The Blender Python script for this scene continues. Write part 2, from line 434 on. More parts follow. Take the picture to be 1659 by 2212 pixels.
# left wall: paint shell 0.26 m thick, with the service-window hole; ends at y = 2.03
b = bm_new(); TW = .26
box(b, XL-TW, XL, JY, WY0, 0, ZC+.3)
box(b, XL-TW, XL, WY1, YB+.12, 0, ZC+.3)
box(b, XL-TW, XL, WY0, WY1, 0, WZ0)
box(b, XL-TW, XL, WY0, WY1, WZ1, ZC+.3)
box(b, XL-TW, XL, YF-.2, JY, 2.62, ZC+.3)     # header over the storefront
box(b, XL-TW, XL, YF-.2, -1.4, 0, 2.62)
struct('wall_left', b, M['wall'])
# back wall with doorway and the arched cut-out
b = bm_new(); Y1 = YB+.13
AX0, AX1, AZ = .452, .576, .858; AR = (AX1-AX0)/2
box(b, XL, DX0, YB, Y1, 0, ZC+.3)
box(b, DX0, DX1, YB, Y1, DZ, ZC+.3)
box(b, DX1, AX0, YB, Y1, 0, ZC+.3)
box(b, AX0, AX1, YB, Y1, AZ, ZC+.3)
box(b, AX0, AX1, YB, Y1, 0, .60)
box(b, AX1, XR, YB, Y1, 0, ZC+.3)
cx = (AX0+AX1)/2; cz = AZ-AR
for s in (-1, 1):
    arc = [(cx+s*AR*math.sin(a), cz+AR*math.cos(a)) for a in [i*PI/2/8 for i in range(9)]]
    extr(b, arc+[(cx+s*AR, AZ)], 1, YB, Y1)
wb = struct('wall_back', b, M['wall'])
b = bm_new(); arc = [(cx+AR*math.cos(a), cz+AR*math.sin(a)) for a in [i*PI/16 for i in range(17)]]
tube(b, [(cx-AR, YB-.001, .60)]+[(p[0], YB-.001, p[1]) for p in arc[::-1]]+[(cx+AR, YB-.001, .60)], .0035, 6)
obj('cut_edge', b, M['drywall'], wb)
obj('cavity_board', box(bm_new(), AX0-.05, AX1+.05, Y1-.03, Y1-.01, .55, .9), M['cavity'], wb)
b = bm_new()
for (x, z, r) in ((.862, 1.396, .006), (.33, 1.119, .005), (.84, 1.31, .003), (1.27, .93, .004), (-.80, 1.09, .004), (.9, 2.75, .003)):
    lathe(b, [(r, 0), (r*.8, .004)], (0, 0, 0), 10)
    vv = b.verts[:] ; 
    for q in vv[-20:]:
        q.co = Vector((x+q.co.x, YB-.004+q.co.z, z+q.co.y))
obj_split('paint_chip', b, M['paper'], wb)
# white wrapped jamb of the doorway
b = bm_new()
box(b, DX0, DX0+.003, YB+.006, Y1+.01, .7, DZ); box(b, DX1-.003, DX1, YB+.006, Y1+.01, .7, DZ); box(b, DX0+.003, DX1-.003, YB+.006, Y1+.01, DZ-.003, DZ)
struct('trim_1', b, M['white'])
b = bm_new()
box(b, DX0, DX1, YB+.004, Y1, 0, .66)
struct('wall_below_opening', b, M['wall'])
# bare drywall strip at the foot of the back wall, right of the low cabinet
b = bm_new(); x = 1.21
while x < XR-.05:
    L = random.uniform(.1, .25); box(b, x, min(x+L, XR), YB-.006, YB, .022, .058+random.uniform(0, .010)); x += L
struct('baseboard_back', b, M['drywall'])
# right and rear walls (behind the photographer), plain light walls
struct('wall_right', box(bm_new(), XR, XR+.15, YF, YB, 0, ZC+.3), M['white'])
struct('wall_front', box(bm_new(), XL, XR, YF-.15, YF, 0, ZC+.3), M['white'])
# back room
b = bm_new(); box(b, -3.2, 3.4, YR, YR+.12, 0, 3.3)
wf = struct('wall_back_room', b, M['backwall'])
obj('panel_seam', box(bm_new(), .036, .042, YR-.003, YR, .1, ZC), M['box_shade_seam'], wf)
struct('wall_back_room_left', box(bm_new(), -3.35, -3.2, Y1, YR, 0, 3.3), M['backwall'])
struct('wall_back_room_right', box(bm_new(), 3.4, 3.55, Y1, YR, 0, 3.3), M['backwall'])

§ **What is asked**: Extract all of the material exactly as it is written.

§ **Written solution**:
The Blender Python script for this scene continues. Write part 2, from line 434 on. More parts follow. Take the picture to be 1659 by 2212 pixels.
# left wall: paint shell 0.26 m thick, with the service-window hole; ends at y = 2.03
b = bm_new(); TW = .26
box(b, XL-TW, XL, JY, WY0, 0, ZC+.3)
box(b, XL-TW, XL, WY1, YB+.12, 0, ZC+.3)
box(b, XL-TW, XL, WY0, WY1, 0, WZ0)
box(b, XL-TW, XL, WY0, WY1, WZ1, ZC+.3)
box(b, XL-TW, XL, YF-.2, JY, 2.62, ZC+.3)     # header over the storefront
box(b, XL-TW, XL, YF-.2, -1.4, 0, 2.62)
struct('wall_left', b, M['wall'])
# back wall with doorway and the arched cut-out
b = bm_new(); Y1 = YB+.13
AX0, AX1, AZ = .452, .576, .858; AR = (AX1-AX0)/2
box(b, XL, DX0, YB, Y1, 0, ZC+.3)
box(b, DX0, DX1, YB, Y1, DZ, ZC+.3)
box(b, DX1, AX0, YB, Y1, 0, ZC+.3)
box(b, AX0, AX1, YB, Y1, AZ, ZC+.3)
box(b, AX0, AX1, YB, Y1, 0, .60)
box(b, AX1, XR, YB, Y1, 0, ZC+.3)
cx = (AX0+AX1)/2; cz = AZ-AR
for s in (-1, 1):
    arc = [(cx+s*AR*math.sin(a), cz+AR*math.cos(a)) for a in [i*PI/2/8 for i in range(9)]]
    extr(b, arc+[(cx+s*AR, AZ)], 1, YB, Y1)
wb = struct('wall_back', b, M['wall'])
b = bm_new(); arc = [(cx+AR*math.cos(a), cz+AR*math.sin(a)) for a in [i*PI/16 for i in range(17)]]
tube(b, [(cx-AR, YB-.001, .60)]+[(p[0], YB-.001, p[1]) for p in arc[::-1]]+[(cx+AR, YB-.001, .60)], .0035, 6)
obj('cut_edge', b, M['drywall'], wb)
obj('cavity_board', box(bm_new(), AX0-.05, AX1+.05, Y1-.03, Y1-.01, .55, .9), M['cavity'], wb)
b = bm_new()
for (x, z, r) in ((.862, 1.396, .006), (.33, 1.119, .005), (.84, 1.31, .003), (1.27, .93, .004), (-.80, 1.09, .004), (.9, 2.75, .003)):
    lathe(b, [(r, 0), (r*.8, .004)], (0, 0, 0), 10)
    vv = b.verts[:] ; 
    for q in vv[-20:]:
        q.co = Vector((x+q.co.x, YB-.004+q.co.z, z+q.co.y))
obj_split('paint_chip', b, M['paper'], wb)
# white wrapped jamb of the doorway
b = bm_new()
box(b, DX0, DX0+.003, YB+.006, Y1+.01, .7, DZ); box(b, DX1-.003, DX1, YB+.006, Y1+.01, .7, DZ); box(b, DX0+.003, DX1-.003, YB+.006, Y1+.01, DZ-.003, DZ)
struct('trim_1', b, M['white'])
b = bm_new()
box(b, DX0, DX1, YB+.004, Y1, 0, .66)
struct('wall_below_opening', b, M['wall'])
# bare drywall strip at the foot of the back wall, right of the low cabinet
b = bm_new(); x = 1.21
while x < XR-.05:
    L = random.uniform(.1, .25); box(b, x, min(x+L, XR), YB-.006, YB, .022, .058+random.uniform(0, .010)); x += L
struct('baseboard_back', b, M['drywall'])
# right and rear walls (behind the photographer), plain light walls
struct('wall_right', box(bm_new(), XR, XR+.15, YF, YB, 0, ZC+.3), M['white'])
struct('wall_front', box(bm_new(), XL, XR, YF-.15, YF, 0, ZC+.3), M['white'])
# back room
b = bm_new(); box(b, -3.2, 3.4, YR, YR+.12, 0, 3.3)
wf = struct('wall_back_room', b, M['backwall'])
obj('panel_seam', box(bm_new(), .036, .042, YR-.003, YR, .1, ZC), M['box_shade_seam'], wf)
struct('wall_back_room_left', box(bm_new(), -3.35, -3.2, Y1, YR, 0, 3.3), M['backwall'])
struct('wall_back_room_right', box(bm_new(), 3.4, 3.55, Y1, YR, 0, 3.3), M['backwall'])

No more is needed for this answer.